Scientific Oral Tales and Cheap Literature

One aspect of Vietnamese history which is problematic is the fact that there are sources which contain information about events which supposedly occurred many centuries earlier.
An example of this would be the story of Lạc Long Quân and Âu Cơ, a couple who supposedly lived in the first millennium B.C., or perhaps even earlier. However, the written information we have about this couple dates from the fifteenth century.
As far as we know, the story of Lạc Long Quân and Âu Cơ first appeared in the Lĩnh Nam chích quái liệt truyện. This work was compiled in 1489, but it may contain material which was written earlier. However, it is unlikely that any parts of this text were written over 2,000 years earlier! So where did the story of Lạc Long Quân and Âu Cơ come from?
Vietnamese scholars have a simple answer to that question – the story was passed down orally among “the people.”
Vietnamese academics endlessly talk about the importance of “scientific” (khoa học) scholarship, and there is nothing more unscientific than this answer. Trần Quốc Vượng once tried to give this unscientific view a scientific basis when he noted that “A law of psychology is that the things which should be forgotten are all forgotten, and that which is remembered in the legends of the people is a deep memory.”
[“Một quy luật của tâm lý học là cái gì cần quên thì đã quên rồi, cái gì truyền thuyết dân gian còn nhớ, thì đó là kỷ niệm sâu sắc.” Trần Quốc Vượng, “Về danh hiệu ‘Hùng Vương,’” in Hùng Vương dựng nước, vol. III (Hanoi: Khoa Học Xã Hội, 1973), 354.]
For the life of me, I cannot think of what “law of psychology” he was referring to. Then again, perhaps it is one of those “things which should be forgotten.”
To be fair, this is an issue which Western scholars really only came to realize in recent decades, and prior to that point they too believed that the absence of any evidence of earlier material to base a new story on was “proof” that the story had been passed on orally. Yes, there were some lone visionaries in the past, like Czech scholar Albert Wesselski, who tried to demonstrate in the early 1930s that certain German fairy tales were actually based on earlier written texts. That was bad timing though, and the Nazis made sure that this idea did not spread.

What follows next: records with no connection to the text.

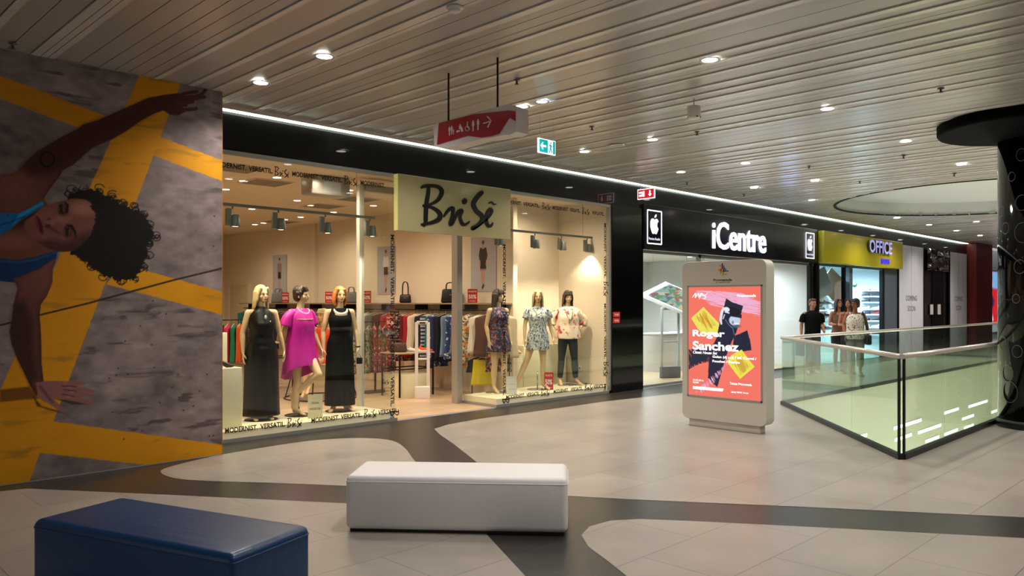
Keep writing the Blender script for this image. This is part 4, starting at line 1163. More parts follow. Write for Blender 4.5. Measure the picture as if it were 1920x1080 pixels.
def hair(parent, HM, m, kind='long', L=0.26, side=0.0):
    """head frame: origin between the ears; hair shell then lengths falling in world z"""
    mb = MB(); R4 = HM.to_3x3().to_4x4()
    def he(c, r): mb.ellipsoid(HM @ Vector(c), r, M=R4)
    he((0, 0.024, 0.068), (0.083, 0.097, 0.093))
    n = 11
    if kind == 'short':
        he((0, 0.045, 0.01), (0.078, 0.07, 0.08))
        for s in (-1, 1):
            cap(mb, HM @ Vector((s * 0.070, -0.01, 0.06)), 0.022, HM @ Vector((s * 0.076, -0.008, 0.0)), 0.014)
            cap(mb, HM @ Vector((s * 0.066, 0.03, 0.05)), 0.03, HM @ Vector((s * 0.066, 0.04, -0.03)), 0.018)
        for i in range(5):
            cap(mb, HM @ Vector((-0.05 + i * 0.022, -0.05, 0.13)), 0.018, HM @ Vector((-0.045 + i * 0.024, -0.076, 0.088)), 0.013)
    elif kind == 'man':
        mb = MB()
        he((0, 0.030, 0.078), (0.076, 0.092, 0.080)); he((0, 0.055, 0.03), (0.070, 0.055, 0.06))
        for i in range(6):
            cap(mb, HM @ Vector((-0.045 + i * 0.018, 0.0, 0.135)), 0.022, HM @ Vector((-0.045 + i * 0.018, -0.062, 0.118)), 0.016)
    else:
        drop = L
        for i in range(n):
            t = i / (n - 1); ang = math.radians(-18 + 216 * t)
            x, y = 0.076 * math.cos(ang), 0.020 + 0.082 * math.sin(ang)
            a = HM @ Vector((x, y, 0.06)); b = HM @ Vector((x * 1.12, y * 1.04, -0.05)); wob = 0.012 * math.sin(i * 2.3)
            c = b + Vector((x * 0.10 + wob, 0.01 + y * 0.05, -drop * (0.85 + 0.15 * math.sin(i * 1.7))))
            if kind == 'bob': c = HM @ Vector((x * 0.95, y * 0.9 - 0.005, -0.05 - drop))
            cap(mb, a, 0.022, b, 0.021); cap(mb, b, 0.021, c, 0.013)
        for i in range(6):
            s = -0.05 + i * 0.02
            if kind not in ('parted', 'bob'): cap(mb, HM @ Vector((s, -0.045, 0.135)), 0.018, HM @ Vector((s * 1.1, -0.080, 0.076)), 0.010)
        for s in (-1, 1):
            cap(mb, HM @ Vector((s * 0.05, -0.055, 0.11)), 0.020, HM @ Vector((s * 0.078, -0.040, 0.02)), 0.014)
            cap(mb, HM @ Vector((s * 0.078, -0.040, 0.02)), 0.014, HM @ Vector((s * 0.080, -0.030, -0.05)), 0.014)
    return remesh(mb, 'hair', m, parent, 0.008, 2)
def garment(name, rings, m, parent, n=80, folds=0, amp=0.0, phase=0.0, mods=True, thick=0.005):
    """ring = (cx, cy, z, rx, ry[, fold factor[, tilt]]) lofted; open at both ends, given thickness"""
    pts = []
    RR = [tuple(r) + (1.0, 0.0)[len(r) - 5:] if len(r) < 7 else r for r in rings]
    arr = spline([list(r) for r in RR], 5)
    for r in arr:
        for j in range(n):
            t = 2 * math.pi * j / n
            f = 1 + amp * r[5] * (math.cos(folds * t + phase) + 0.4 * math.cos(folds * 1.7 * t + 1.3 + r[2] * 2)) if folds else 1
            x, y = math.cos(t), math.sin(t)
            pts.append((r[0] + r[3] * x * f, r[1] + r[4] * y * f, r[2] + r[6] * y))
    fs = []
    for i in range(len(arr) - 1):
        for j in range(n):
            fs.append((i * n + j, i * n + (j + 1) % n, (i + 1) * n + (j + 1) % n, (i + 1) * n + j))
    mb = MB(); mb.add(pts, fs, True); o = mb.build(name, m, parent)
    return solidify(o, thick)
def sleeve(name, pts, rs, m, parent, flat=1.0):
    mb = MB(); pp = spline([list(p) + [r] for p, r in zip(pts, rs)], 4)
    mb.tube([p[:3] for p in pp], [p[3] for p in pp], 24, caps=False, flat=flat)
    return solidify(mb.build(name, m, parent), 0.004)
def stand(parent, m=None, r=0.19, x=0.0, y=0.02, pole=True):
    mb = MB(); mb.lathe([(r, 0.0), (r, 0.008), (r - 0.01, 0.012), (0, 0.012)], (x, y, 0), 40); mb.build('base_disc', m or M_steel, parent)
    if pole: MB().tube([(x, y + 0.02, 0.01), (x, y + 0.02, 0.32)], 0.011, 10).build('support_rod', M_steel, parent)

def trousers(parent, m, P, waist=1.0, loose=0.012, ank=0.06, cut=0.0, name='trousers'):
    mb = MB()
    for s, t_ in ((-1, 'L'), (1, 'R')):
        kn, an = Vector(P['kn' + t_]), Vector(P['an' + t_]); hp = Vector((s * 0.082, 0, 0.93))
        end = kn.lerp(an, 1 - cut) if cut < 1 else hp.lerp(kn, 2 - cut)
        pts = [hp, hp.lerp(kn, 0.45)] + ([kn, kn.lerp(an, 0.35 * (1 - cut)), end] if cut < 1 else [end])
        rs = [0.092 + loose, 0.084 + loose] + ([0.058 + loose, 0.060 + loose, ank] if cut < 1 else [0.078 + loose])
        mb.tube(pts, rs, 20)
    mb.ellipsoid((0, 0.01, waist - 0.07), (0.168, 0.122, 0.12))
    return remesh(mb, name, m, parent, 0.011, 2)
M_mann = mat('mannequin skin', (222, 190, 146), rough=0.42)
M_blond = hair_mat('blonde hair', (206, 184, 136)); M_brun = hair_mat('dark brown hair', (40, 26, 22)); M_ginger = hair_mat('ginger hair', (208, 124, 60))
M_black_satin = mat('black satin', (5, 5, 6), rough=0.36, spec=0.35)
M_black_cloth = mat('black cloth', (6, 6, 7), rough=0.8, spec=0.15)
M_magenta = mat('magenta silk', (190, 22, 150), rough=0.45)
M_orange = mat('orange cloth', (226, 62, 18), rough=0.6)
M_gold = mat('gold braid', (170, 150, 96), rough=0.35, metal=0.7)
M_bead = mat('pearly bead', (222, 216, 196), rough=0.3)
def necklace(parent, cy, z, w, d, n=15, r=0.012, m=None, name='necklace'):
    mb = MB()
    for i in range(n):
        t = math.pi * (0.02 + 0.96 * i / (n - 1))
        x = w * math.cos(t); s = math.sin(t)
        mb.ellipsoid((x, cy - 0.062 * s - 0.012, z - d * s), (r * (0.8 + 0.5 * s), r * 0.7, r * (0.9 + 0.7 * s)), 8, 6)
        if s > 0.6: mb.ellipsoid((x * 1.1, cy - 0.066 * s - 0.012, z - d * s - 0.026), (r * 0.6, r * 0.5, r * 1.3), 8, 6)
    return mb.build(name, m or M_bead, parent)

# --- 1: black halter dress, blonde
t = thing('mannequin', 'blonde mannequin in a long black halter dress, nearest the mural in the left display', 'mannequin', (4.91, 9.52, PL), math.radians(-14), None)
P = dict(elL=(-0.235, 0.02, 1.13), wrL=(-0.235, -0.01, 0.88), elR=(0.235, 0.02, 1.14), wrR=(0.285, -0.01, 0.89))
_, HM = human(t, M_mann, P, yaw=0.35); face(t, HM); hair(t, HM, M_blond, 'parted', 0.12)
garment('halter_top', [(0, -0.01, 1.475, 0.058, 0.055), (0, 0, 1.44, 0.085, 0.075), (0, 0, 1.39, 0.135, 0.095), (0, 0, 1.30, 0.168, 0.128), (0, -0.01, 1.22, 0.165, 0.14), (0, 0, 1.10, 0.142, 0.118), (0, 0, 1.0, 0.175, 0.135), (0, 0, 0.93, 0.188, 0.145)], M_black_satin, t, folds=9, amp=0.01)
garment('long_skirt', [(0, 0, 1.07, 0.135, 0.11, 0.2), (0, 0, 0.98, 0.178, 0.135, 0.5), (0, 0, 0.85, 0.205, 0.16), (0, 0, 0.5, 0.215, 0.17), (0, 0, 0.2, 0.225, 0.18), (0, 0, 0.06, 0.232, 0.185)], M_black_satin, t, folds=8, amp=0.022)
mb = MB(); mb.ellipsoid((0.02, -0.135, 1.335), (0.016, 0.008, 0.03), 8, 6); mb.build('brooch', M_bead, t)
stand(t, M_dark, 0.21, pole=False)

# --- 2: magenta dress
t = thing('mannequin', 'dark-haired mannequin in a magenta dress with one leg bent, left display', 'mannequin', (5.48, 9.52, PL), math.radians(12))
P = dict(elL=(-0.225, 0.06, 1.15), wrL=(-0.16, 0.13, 0.98), elR=(0.225, 0.0, 1.12), wrR=(0.255, -0.10, 0.91),
         knL=(-0.06, 0.0, 0.47), anL=(-0.06, 0.04, 0.09), toL=(-0.04, -0.12, 0.02),
         knR=(0.07, -0.27, 0.56), anR=(-0.075, 0.06, 0.27), toR=(-0.09, 0.04, 0.10))
_, HM = human(t, M_mann, P, yaw=0.55); face(t, HM); hair(t, HM, M_brun, 'short')
garment('dress', [(0, -0.01, 1.445, 0.075, 0.065, 0), (0, 0, 1.42, 0.13, 0.085, 0), (0, 0, 1.36, 0.18, 0.115, 0.2), (0, -0.01, 1.24, 0.185, 0.145, 0.6), (0, 0, 1.05, 0.195, 0.15), (0, 0, 0.85, 0.225, 0.18, 1.2), (0, 0, 0.68, 0.25, 0.21, 1.5, -0.04), (0, 0.01, 0.58, 0.262, 0.225, 1.7, -0.11)], M_magenta, t, folds=7, amp=0.035)
sleeve('sleeve', [(-0.12, 0, 1.40), (-0.20, 0.02, 1.33), (-0.235, 0.04, 1.21)], [0.055, 0.068, 0.082], M_magenta, t)
sleeve('sleeve', [(0.12, 0, 1.40), (0.19, 0.01, 1.34), (0.225, 0.01, 1.22)], [0.055, 0.066, 0.078], M_magenta, t)
mb = MB(); mb.tube([(0.10 * math.cos(a) * 1.72, -0.135 * math.sin(a) - 0.012, 1.315 - 0.02 * math.sin(a)) for a in [math.pi * (0.1 + 0.8 * i / 12) for i in range(13)]], 0.007, 6); mb.build('gold_trim', M_gold, t)
necklace(t, -0.03, 1.44, 0.085, 0.075, 15, 0.014)
stand(t, M_dark, 0.2)

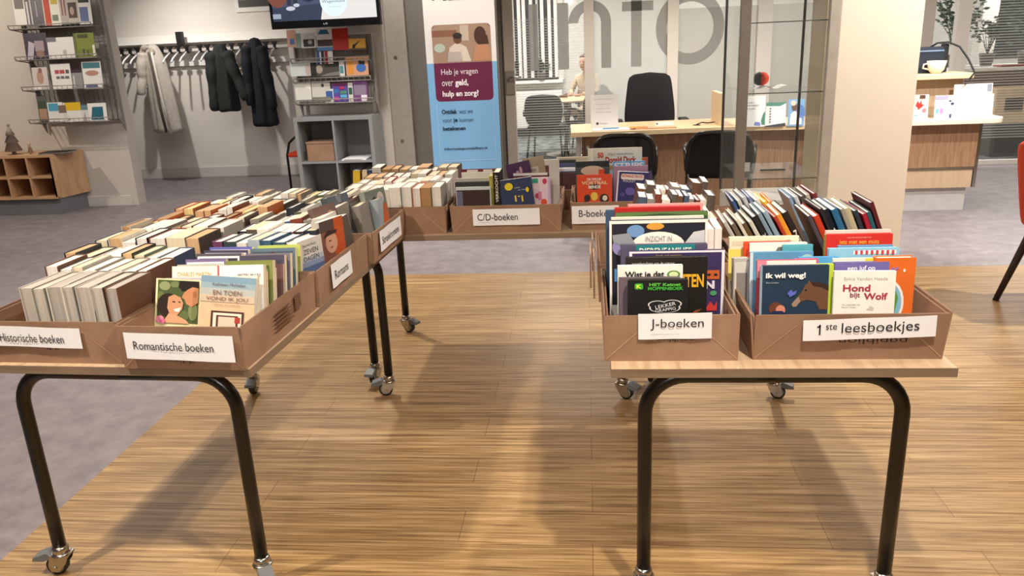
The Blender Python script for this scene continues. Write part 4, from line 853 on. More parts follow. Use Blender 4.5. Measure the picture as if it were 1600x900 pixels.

The big developments came with the creation of electronic library catalogs and then the development of the Internet. This technology enabled scholars to see that there was a ton of “pulp fiction” in European libraries, and this “cheap literature” shed light on how stories emerged and were disseminated.
What people who study the “oral tales” now realize, is that yes there may have been a peasant or two who created some story which an educated person then heard and wrote down. However, the overwhelming majority of “oral tales” were created by literate people and spread by the printed word.
What the discovery of all that “cheap literature” in European libraries revealed, is that there was much more printing in the past than people previously realized, and that much of that printing was of cheap quality, such as a small pamphlet of a few pages with a story or two in it.
In other words, rather than starting with the “folk,” the stories were created by literate people and spread by printing, and only at some point rather late in the process did they at times get passed on orally to illiterate peasants.
Printing in Vietnam in the past was extremely limited. However, there is no reason to believe that handwritten manuscripts did not circulate and get copied. In fact, in a certain archive in Vietnam today the staff is in the process at this very moment of going through some of the “cheap” materials which they collected decades ago and which have sat unread and un-cataloged because, as one person told me, they “don’t have much value” (không có giá trị lắm).
That’s what librarians in Europe probably thought about the decaying pamphlets in their collections. Now those “cheap writings” have put the lie to the “scientific” explanation of “oral tales.” That’s pretty valuable.